In his only other outing of the season, on April 2, Hellickson entered in the eighth and gave up a towering home run to Bryce Harper at Nationals Park. In his first matchup with Harper on Tuesday, he struck him out swinging with an 89-mph fastball. Hellickson soon set down eight straight, from the second to the fifth, and sprinkled in contributions at the plate.

Wednesday’s box score: Nationals 15, Phillies 1

In the first, Hellickson worked an eight-pitch at-bat that ended in a swinging strikeout. In the fourth, he singled up the middle and scored on Rendon’s bases-clearing double. And in the fifth, as the lead stretched, he wheeled from first on a triple from Victor Robles and scored the eighth run of his career.

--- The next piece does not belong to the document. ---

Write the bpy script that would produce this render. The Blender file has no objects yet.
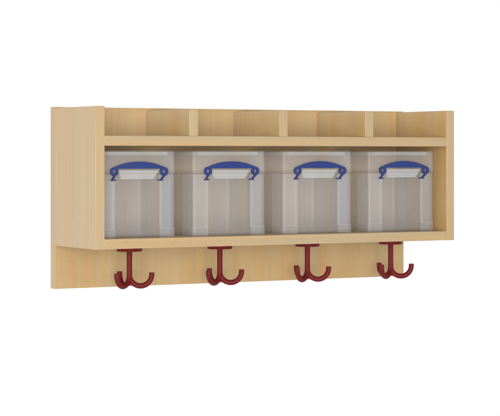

“Why are you sending me?” Hellickson said, laughing, of what he thought when third base coach Bobby Henley waved him home. “He gave me a little one, so I really wasn’t sure what that meant. I knew Robles was right behind me, so it was fun. But I’ll probably not do that again.”

The Nationals batted around in the seventh, plating five more runs, and built enough of a cushion for Rosenthal to get another chance. He has struggled more than any Washington player, throwing 38 pitches and allowing seven earned runs without recording an out heading into Wednesday.

But then he got that elusive out, on his 48th pitch, by striking out Andrew Knapp. He then walked the bases loaded, gave up a run and finished the inning with three outs to lower his season ERA to 72.00.

That was as encouraging as it could have been, with command issues still mixed in. Tony Sipp, the Nationals’ new lefty specialist, left the game with shoulder soreness in the seventh but didn’t seem worried afterward.

The Nationals’ start has been that way, a bit uneven, any success met by setbacks big and small. The first 10 games included bright flashes of upside, a flood of mistakes and a bullpen that, for the most part, has been unable to control the scoreboard. But in the 11th, on a quiet, crisp night, everything seemed to click.